For a new model, you will need to create a python file that will be refered to as the module and/or the model file. The file must contain a :ref:`scenario_creator` and :ref:`helper_functions`. The file name is given without the the .py extension as the --module-name on the command and it should be the first argument. It is needed even with the --help argument, e.g.,

python ../mpisppy/generic_cylinders.py --module-name farmer/farmer --help

Note

If you want to run cylinders, you need to use mpiexec; however, if you are solving the EF directly, you do not need mpiexec.

Note

This functionality is at the level of alpha-release.

Pickled Scenarios

The generic_cylinders program supports pickling and unpickling scenarios. When pickling, all ranks are used for pickling, no other processing is done and command line arguments other than pickle-scenarios-dir are ignored.

Note

When unpickling, num_scens might be needed on cfg so num-scens is probably needed on the command line. Consistency with the files in the pickle directory might not be checked by the program.

A Class in the module

If you want to have a class in the module to help create return values for functions, your still needs to have an inparse_adder function and it will need to have a function called get_function_object(cfg) that returns the object. It is called by generic_cylinders.py after cfg is populated and can be used to create a class. Note that the function inparser_adder cannot make use of the class because that function is called before get_function_object.

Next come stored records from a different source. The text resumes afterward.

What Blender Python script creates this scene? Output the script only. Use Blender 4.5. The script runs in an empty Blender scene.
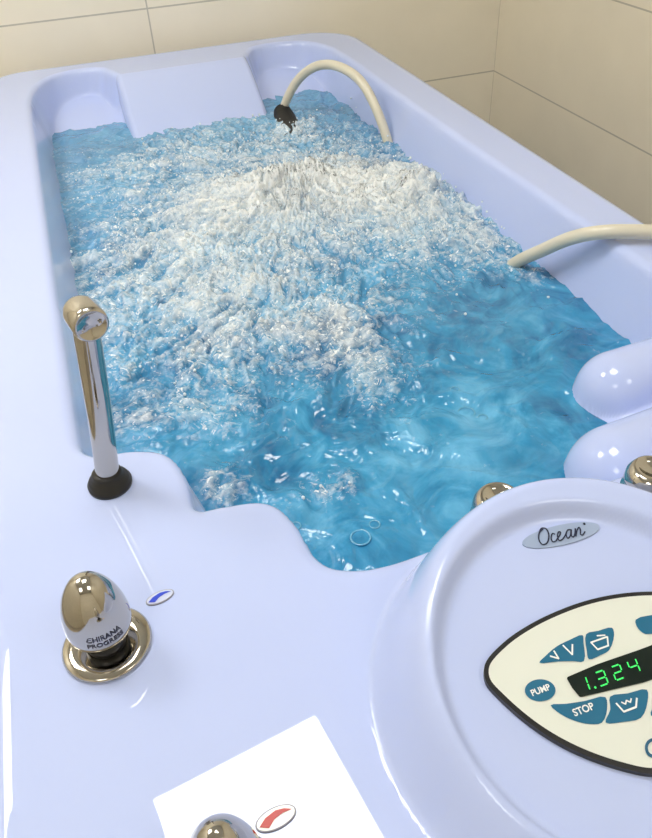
import bpy, bmesh, math, random
import numpy as np
from mathutils import Vector, Matrix
random.seed(4)
D=bpy.data; SC=bpy.context.scene
SC.view_settings.view_transform='Standard'
SC.view_settings.look='None'

# ------------------------------------------------------------------ helpers
def link(o,parent=None):
    SC.collection.objects.link(o)
    if parent is not None: o.parent=parent
    return o
def empty(name,loc=(0,0,0)):
    o=D.objects.new(name,None); o.location=loc; o.empty_display_size=.05
    return link(o)
def meshobj(name,verts,faces,mat=None,parent=None,smooth=True):
    me=D.meshes.new(name); me.from_pydata([tuple(map(float,v)) for v in verts],[],[tuple(map(int,f)) for f in faces]); me.update()
    if smooth: me.polygons.foreach_set('use_smooth',[True]*len(me.polygons))
    if mat: me.materials.append(mat)
    return link(D.objects.new(name,me),parent)
def new_mat(name):
    m=D.materials.new(name); m.use_nodes=True
    nt=m.node_tree; b=nt.nodes['Principled BSDF']; return m,nt,b
def pmat(name,col,rough=.4,metal=0,coat=0,emit=None,es=0,spec=None,var=.0):
    m,nt,b=new_mat(name)
    b.inputs['Base Color'].default_value=(*col,1); b.inputs['Roughness'].default_value=rough
    b.inputs['Metallic'].default_value=metal; b.inputs['Coat Weight'].default_value=coat
    b.inputs['Coat Roughness'].default_value=.05
    if spec is not None: b.inputs['Specular IOR Level'].default_value=spec
    if emit: b.inputs['Emission Color'].default_value=(*emit,1); b.inputs['Emission Strength'].default_value=es
    if var>0:
        n=nt.nodes.new('ShaderNodeTexNoise'); n.inputs['Scale'].default_value=6
        r=nt.nodes.new('ShaderNodeMapRange'); r.inputs['To Min'].default_value=max(0,rough-var); r.inputs['To Max'].default_value=rough+var
        tc=nt.nodes.new('ShaderNodeTexCoord'); nt.links.new(tc.outputs['Object'],n.inputs['Vector'])
        nt.links.new(n.outputs['Fac'],r.inputs['Value']); nt.links.new(r.outputs['Result'],b.inputs['Roughness'])
    return m
def lathe(name,prof,mat,parent=None,seg=64,loc=(0,0,0),rot=None):
    V=[];F=[]
    n=len(prof)
    for (r,z) in prof:
        for k in range(seg):
            a=2*math.pi*k/seg; V.append((r*math.cos(a),r*math.sin(a),z))
    for i in range(n-1):
        for k in range(seg):
            k2=(k+1)%seg
            F.append((i*seg+k,i*seg+k2,(i+1)*seg+k2,(i+1)*seg+k))
    if prof[-1][0]>1e-6: F.append(tuple((n-1)*seg+k for k in range(seg)))
    if prof[0][0]>1e-6: F.append(tuple(seg-1-k for k in range(seg)))
    M=Matrix.Translation(Vector(loc))
    if rot is not None: M=M@rot
    V=[M@Vector(v) for v in V]
    return meshobj(name,V,F,mat,parent)
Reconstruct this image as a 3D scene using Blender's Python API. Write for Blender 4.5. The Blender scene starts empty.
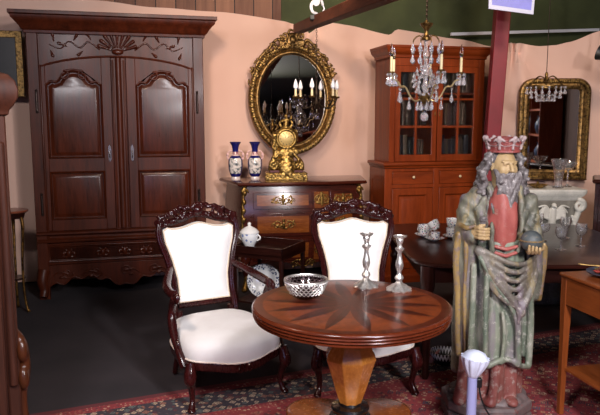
import bpy, bmesh, math, random
import numpy as np
from mathutils import Vector, Matrix, geometry

SC = bpy.context.scene
COL = SC.collection
PI = math.pi
TAU = 2 * PI
RND = random.Random(11)
sin, cos = math.sin, math.cos


# ------------------------------------------------------------------ materials
def srgb(c):
    out = []
    for v in c[:3]:
        v = v / 255.0
        out.append(v / 12.92 if v <= 0.04045 else ((v + 0.055) / 1.055) ** 2.4)
    return tuple(out) + (1.0,)


class NT:
    def __init__(s, name):
        s.m = bpy.data.materials.new(name)
        s.m.use_nodes = True
        s.t = s.m.node_tree
        s.b = s.t.nodes['Principled BSDF']
        s.tc = None

    def n(s, typ, ins=None, **props):
        nd = s.t.nodes.new(typ)
        for k, v in props.items():
            setattr(nd, k, v)
        if ins:
            for k, v in ins.items():
                s.put(nd.inputs[k], v)
        return nd

    def put(s, sock, v):
        if isinstance(v, bpy.types.NodeSocket):
            s.t.links.new(v, sock)
        else:
            sock.default_value = v

    def obj(s):
        if not s.tc:
            s.tc = s.n('ShaderNodeTexCoord')
        return s.tc.outputs['Object']

    def mapped(s, scale, rot=(0, 0, 0)):
        mp = s.n('ShaderNodeMapping', {'Vector': s.obj(), 'Scale': scale, 'Rotation': rot})
        return mp.outputs[0]

    def noise(s, vec, scale, detail=4, rough=.55, dist=0.0):
        nd = s.n('ShaderNodeTexNoise', {'Vector': vec, 'Scale': scale, 'Detail': detail, 'Roughness': rough, 'Distortion': dist})
        return nd.outputs['Fac']

    def ramp(s, fac, stops, const=False):
        r = s.n('ShaderNodeValToRGB', {'Fac': fac})
        cr = r.color_ramp
        if const:
            cr.interpolation = 'CONSTANT'
        while len(cr.elements) < len(stops):
            cr.elements.new(.5)
        for e, (p, c) in zip(cr.elements, stops):
            e.position = p
            e.color = c
        return r.outputs[0]

    def mix(s, fac, a, b, mode='MIX'):
        nd = s.n('ShaderNodeMix', data_type='RGBA', blend_type=mode)
        s.put(nd.inputs[0], fac)
        s.put(nd.inputs[6], a)
        s.put(nd.inputs[7], b)
        return nd.outputs[2]

    def math(s, op, a, b=None, c=None):
        nd = s.n('ShaderNodeMath', operation=op)
        s.put(nd.inputs[0], a)
        if b is not None:
            s.put(nd.inputs[1], b)
        if c is not None:
            s.put(nd.inputs[2], c)
        return nd.outputs[0]

    def bump(s, h, strength=.2, dist=.01):
        nd = s.n('ShaderNodeBump', {'Height': h, 'Strength': strength, 'Distance': dist})
        s.put(s.b.inputs['Normal'], nd.outputs[0])

    def set(s, **kw):
        for k, v in kw.items():
            s.put(s.b.inputs[k.replace('_', ' ')], v)
        return s


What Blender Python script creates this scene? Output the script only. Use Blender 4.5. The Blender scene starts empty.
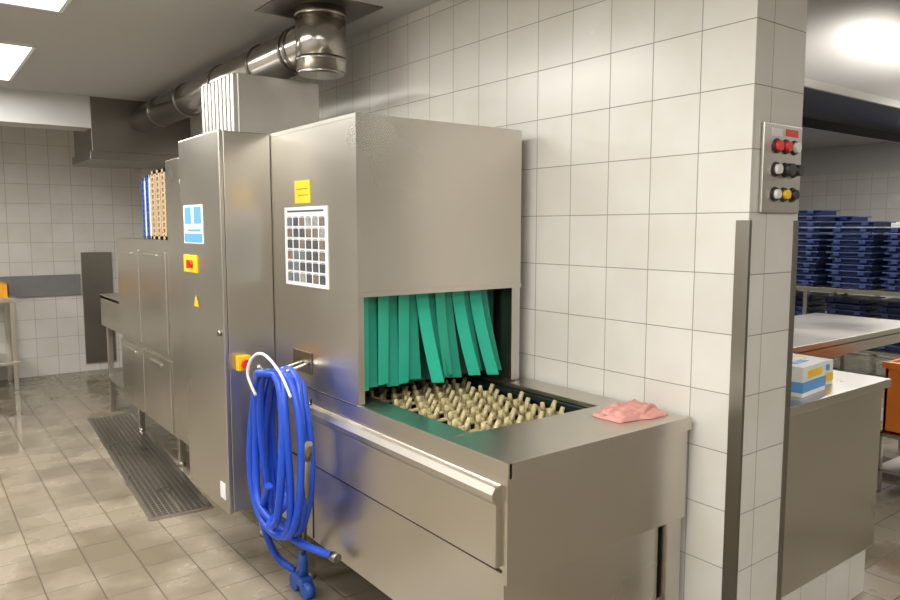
import bpy, bmesh, math, random
from mathutils import Vector, Matrix
random.seed(4)
D=bpy.data; SC=bpy.context.scene
# ------------------------------------------------------------ materials
def newmat(n):
    m=D.materials.new(n); m.use_nodes=True
    nt=m.node_tree; b=nt.nodes['Principled BSDF']
    return m,nt,b
def pm(n,col,rough=.5,metal=0,**k):
    m,nt,b=newmat(n)
    b.inputs['Base Color'].default_value=(*col,1); b.inputs['Roughness'].default_value=rough
    b.inputs['Metallic'].default_value=metal
    tc=nt.nodes.new('ShaderNodeNewGeometry'); nz=nt.nodes.new('ShaderNodeTexNoise'); nz.inputs['Scale'].default_value=k.get('ns',9)
    nt.links.new(tc.outputs['Position'],nz.inputs['Vector'])
    mx=nt.nodes.new('ShaderNodeMix'); mx.data_type='RGBA'
    v=k.get('var',.12)
    mx.inputs[6].default_value=(*[c*(1-v) for c in col],1); mx.inputs[7].default_value=(*[min(1,c*(1+v)) for c in col],1)
    nt.links.new(nz.outputs['Fac'],mx.inputs[0]); nt.links.new(mx.outputs[2],b.inputs['Base Color'])
    if 'em' in k:
        b.inputs['Emission Color'].default_value=(*k['emc'],1); b.inputs['Emission Strength'].default_value=k['em']
    return m
def steel(n,col=(.62,.585,.525),r0=.27,r1=.35,horiz=True):
    m,nt,b=newmat(n); L=nt.links.new
    g=nt.nodes.new('ShaderNodeNewGeometry')
    n2=nt.nodes.new('ShaderNodeTexNoise'); n2.inputs['Scale'].default_value=1.4; n2.inputs['Detail'].default_value=2
    L(g.outputs['Position'],n2.inputs['Vector'])
    mr=nt.nodes.new('ShaderNodeMapRange'); mr.inputs['From Min'].default_value=.3; mr.inputs['From Max'].default_value=.7
    mr.inputs['To Min'].default_value=r0; mr.inputs['To Max'].default_value=r1
    L(n2.outputs['Fac'],mr.inputs['Value']); L(mr.outputs[0],b.inputs['Roughness'])
    mx=nt.nodes.new('ShaderNodeMix'); mx.data_type='RGBA'
    mx.inputs[6].default_value=(*[c*.88 for c in col],1); mx.inputs[7].default_value=(*[min(1,c*1.08) for c in col],1)
    L(n2.outputs['Fac'],mx.inputs[0]); L(mx.outputs[2],b.inputs['Base Color'])
    n3=nt.nodes.new('ShaderNodeTexNoise'); n3.inputs['Scale'].default_value=1.6; n3.inputs['Detail'].default_value=0
    L(g.outputs['Position'],n3.inputs['Vector'])
    b0=nt.nodes.new('ShaderNodeBump'); b0.inputs['Strength'].default_value=.25; b0.inputs['Distance'].default_value=.025
    L(n3.outputs['Fac'],b0.inputs['Height']); L(b0.outputs[0],b.inputs['Normal'])
    b.inputs['Metallic'].default_value=1
    return m
def tile(n,ax,w,h,off,c1,c2,mort,rough=.25,ms=.0019,wet=False,bump=.4):
    m,nt,b=newmat(n); L=nt.links.new
    g=nt.nodes.new('ShaderNodeNewGeometry'); s=nt.nodes.new('ShaderNodeSeparateXYZ'); L(g.outputs['Position'],s.inputs[0])
    c=nt.nodes.new('ShaderNodeCombineXYZ')
    for i in (0,1):
        a=nt.nodes.new('ShaderNodeMath'); a.operation='ADD'; a.inputs[1].default_value=off[i]
        L(s.outputs[ax[i]],a.inputs[0]); L(a.outputs[0],c.inputs[i])
    br=nt.nodes.new('ShaderNodeTexBrick'); br.offset=0; br.squash=1
    L(c.outputs[0],br.inputs['Vector'])
    for k,v in (('Scale',1),('Mortar Size',ms),('Mortar Smooth',.25),('Bias',0),('Brick Width',w),('Row Height',h)): br.inputs[k].default_value=v
    br.inputs['Color1'].default_value=(*c1,1); br.inputs['Color2'].default_value=(*c2,1); br.inputs['Mortar'].default_value=(*mort,1)
    n2=nt.nodes.new('ShaderNodeTexNoise'); n2.inputs['Scale'].default_value=2.1 if wet else 5; n2.inputs['Detail'].default_value=5 if wet else 3
    L(g.outputs['Position'],n2.inputs['Vector'])
    mx=nt.nodes.new('ShaderNodeMix'); mx.data_type='RGBA'; mx.blend_type='MULTIPLY'; mx.inputs[0].default_value=1
    cr=nt.nodes.new('ShaderNodeValToRGB'); cr.color_ramp.elements[0].position=.42 if wet else .3; cr.color_ramp.elements[1].position=.54 if wet else .7
    lo=.72 if wet else .95
    cr.color_ramp.elements[0].color=(lo,lo*.98,lo*.94,1); cr.color_ramp.elements[1].color=(1,1,1,1)
    L(n2.outputs['Fac'],cr.inputs[0]); L(br.outputs['Color'],mx.inputs[6]); L(cr.outputs[0],mx.inputs[7]); L(mx.outputs[2],b.inputs['Base Color'])
    mr=nt.nodes.new('ShaderNodeMapRange')
    if wet:
        mr.inputs['From Min'].default_value=.44; mr.inputs['From Max'].default_value=.56
        mr.inputs['To Min'].default_value=.06; mr.inputs['To Max'].default_value=.30
    else:
        mr.inputs['To Min'].default_value=rough*.8; mr.inputs['To Max'].default_value=rough*1.2
    L(n2.outputs['Fac'],mr.inputs['Value'])
    ad=nt.nodes.new('ShaderNodeMath'); ad.operation='MULTIPLY_ADD'; ad.inputs[1].default_value=.4
    L(br.outputs['Fac'],ad.inputs[0]); L(mr.outputs[0],ad.inputs[2]); L(ad.outputs[0],b.inputs['Roughness'])
    inv=nt.nodes.new('ShaderNodeMath'); inv.operation='SUBTRACT'; inv.inputs[0].default_value=1; L(br.outputs['Fac'],inv.inputs[1])
    bp=nt.nodes.new('ShaderNodeBump'); bp.inputs['Strength'].default_value=bump; bp.inputs['Distance'].default_value=.002
    L(inv.outputs[0],bp.inputs['Height']); L(bp.outputs[0],b.inputs['Normal'])
    return m
TW=((.635,.62,.585),(.675,.66,.625),(.27,.255,.23))
M={}
M['tileX']=tile('tile_wall_x',(1,2),.195,.2,(-1.285+.195*20,0),*TW)
M['tileY']=tile('tile_wall_y',(0,2),.2,.2,(-2.26+20*.2,0),*TW)
M['floor']=tile('tile_floor',(0,1),.2,.2,(10,10),(.255,.218,.16),(.305,.262,.20),(.09,.073,.055),ms=.003,wet=True,bump=.35)
M['ceil']=pm('ceiling_paint',(.45,.445,.43),.8,var=.03)
M['white']=pm('white_paint',(.53,.525,.51),.6,var=.03)
M['steel']=steel('brushed_steel'); M['steelv']=steel('brushed_steel_vertical',(.57,.54,.485))
M['steeld']=steel('dark_steel',(.27,.25,.22),.3,.38)
M['duct']=steel('galvanised_duct',(.45,.425,.39),.15,.22)
M['canopy']=steel('canopy_steel',(.46,.44,.41),.30,.34)
M['alu']=pm('light_aluminium',(.57,.555,.52),.35,.85)
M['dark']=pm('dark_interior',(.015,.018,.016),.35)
M['black']=pm('black_plastic',(.02,.02,.02),.4)
M['green']=pm('green_curtain_rubber',(.015,.42,.28),.42,var=.1,ns=14)
M['green2']=pm('green_curtain_rubber_b',(.008,.27,.18),.42,var=.1,ns=14)
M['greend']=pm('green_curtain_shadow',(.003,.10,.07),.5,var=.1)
M['rail']=pm('basin_guide',(.008,.02,.017),.3,var=.1)
M['peg']=pm('beige_peg_plastic',(.47,.40,.21),.4,ns=30,var=.18)
M['hose']=pm('blue_hose_rubber',(.01,.065,.50),.35)
M['blue']=pm('blue_plastic',(.02,.08,.36),.4)
M['yellow']=pm('yellow_plastic',(.92,.55,.01),.4)
M['red']=pm('red_plastic',(.7,.03,.02),.35)
M['paper']=pm('white_paper',(.72,.74,.76),.6,var=.03)
M['ink']=pm('printed_ink',(.06,.06,.07),.6,ns=60,var=.8)
M['ink2']=pm('printed_brown',(.16,.12,.09),.6,ns=80,var=.8)
M['ink3']=pm('printed_slate',(.12,.14,.15),.6,ns=80,var=.8)
M['ink4']=pm('printed_grey',(.25,.25,.24),.6,ns=80,var=.8)
M['lblue']=pm('label_blue',(.10,.32,.68),.5,var=.1)
M['orange']=pm('orange_plastic',(.8,.22,.02),.4)
M['amber']=pm('amber_plastic',(.85,.38,.02),.4)
M['navy']=pm('navy_tray_plastic',(.014,.028,.10),.4)
M['navy2']=pm('navy_tray_rim',(.03,.055,.17),.35)
M['beige']=pm('beige_rack_plastic',(.48,.36,.22),.5,ns=40,var=.2)
M['cloth']=pm('red_cloth',(.60,.29,.25),.9,ns=40,var=.15)
M['grey']=pm('grey_rubber',(.19,.19,.19),.6)
M['emit']=pm('light_diffuser',(1,1,1),.5,em=6,emc=(1,.98,.94),var=0)
M['whitep']=pm('white_plastic',(.75,.75,.72),.3,var=.03)
# ------------------------------------------------------------ mesh helpers
def empty(n,loc=(0,0,0)):
    o=D.objects.new(n,None); SC.collection.objects.link(o); o.location=loc; o.empty_display_size=.1; return o
def link(n,me,mat,par=None,smooth=False):
    o=D.objects.new(n,me); SC.collection.objects.link(o)
    for m in (mat if isinstance(mat,(list,tuple)) else [mat]): me.materials.append(M[m])
    if par:
        o.parent=par; o.matrix_parent_inverse=Matrix.Translation(-Vector(par.location))
    return o
def bmbox(bm,x0,x1,y0,y1,z0,z1,mi=0,bev=0,mat4=None):
    vs=[bm.verts.new((x,y,z)) for x in (x0,x1) for y in (y0,y1) for z in (z0,z1)]
    fs=[]
    for q in ((0,1,3,2),(4,6,7,5),(0,4,5,1),(2,3,7,6),(0,2,6,4),(1,5,7,3)):
        f=bm.faces.new([vs[i] for i in q]); f.material_index=mi; fs.append(f)
    if mat4 is not None: bmesh.ops.transform(bm,matrix=mat4,verts=vs)
    if bev:
        es=list({e for f in fs for e in f.edges})
        r=bmesh.ops.bevel(bm,geom=es,offset=bev,segments=2,affect='EDGES',profile=.6)
        for f in r['faces']: f.material_index=mi
def bmcyl(bm,p0,p1,r0,r1=None,seg=20,mi=0,caps=True):
    r1=r0 if r1 is None else r1
    p0=Vector(p0);p1=Vector(p1);d=(p1-p0).normalized()
    a=d.orthogonal().normalized();b=d.cross(a)
    A=[bm.verts.new(p0+(a*math.cos(t)+b*math.sin(t))*r0) for t in [2*math.pi*i/seg for i in range(seg)]]
    B=[bm.verts.new(p1+(a*math.cos(t)+b*math.sin(t))*r1) for t in [2*math.pi*i/seg for i in range(seg)]]
    for i in range(seg):
        f=bm.faces.new((A[i],A[(i+1)%seg],B[(i+1)%seg],B[i])); f.material_index=mi; f.smooth=True
    if caps:
        f=bm.faces.new(A[::-1]); f.material_index=mi; f=bm.faces.new(B); f.material_index=mi
def bmtube(bm,pts,r,seg=10,mi=0,sub=6):
    P=[Vector(p) for p in pts]; Q=[]
    n=len(P)
    for i in range(n-1):
        a=P[max(i-1,0)];b=P[i];c=P[i+1];d=P[min(i+2,n-1)]
        for k in range(sub):
            t=k/sub
            Q.append(.5*((2*b)+(c-a)*t+(2*a-5*b+4*c-d)*t*t+(3*b-a-3*c+d)*t**3))
    Q.append(P[-1])
    rings=[];nrm=None
    for i,q in enumerate(Q):
        t=(Q[min(i+1,len(Q)-1)]-Q[max(i-1,0)]).normalized()
        nrm=t.orthogonal().normalized() if nrm is None else (nrm-t*nrm.dot(t)).normalized()
        b=t.cross(nrm)
        rings.append([bm.verts.new(q+(nrm*math.cos(2*math.pi*j/seg)+b*math.sin(2*math.pi*j/seg))*r) for j in range(seg)])
    for i in range(len(rings)-1):
        for j in range(seg):
            f=bm.faces.new((rings[i][j],rings[i][(j+1)%seg],rings[i+1][(j+1)%seg],rings[i+1][j])); f.smooth=True; f.material_index=mi
    f=bm.faces.new(rings[0][::-1]); f.material_index=mi; f=bm.faces.new(rings[-1]); f.material_index=mi
def fin(n,bm,mat,par=None):
    bmesh.ops.recalc_face_normals(bm,faces=bm.faces[:])
    me=D.meshes.new(n); bm.to_mesh(me); bm.free(); return link(n,me,mat,par)
def box(n,x0,x1,y0,y1,z0,z1,mat,par=None,bev=0):
    bm=bmesh.new(); bmbox(bm,x0,x1,y0,y1,z0,z1,0,bev); return fin(n,bm,mat,par)
def boxes(n,lst,mat,par=None,bev=0):
    bm=bmesh.new()
    for b in lst: bmbox(bm,*b[:6],mi=(b[6] if len(b)>6 else 0),bev=bev)
    return fin(n,bm,mat,par)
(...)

The class definition needs to include all helper functions other than inparser_adder.

custom_writer

Advanced users might want to write their own solution output function. If the module contains a function called custom_writer(), it will be called at the end of processing. If you are writing such a function, you should look in generic_cylinders.py to see the two places it appears and the arguments that are passed from each place (your function can test the type of the first argument to see whence it was called or it can examine the call stack for more information).

Assuming the first formal parameter in your function is assigned to variable named wheel in the non-ef case, your function probably should include something along the lines of this:

.. code_block:: python

   if wheel.spcomm.opt.cylinder_rank == 0:

so that you avoid writing the output from every rank.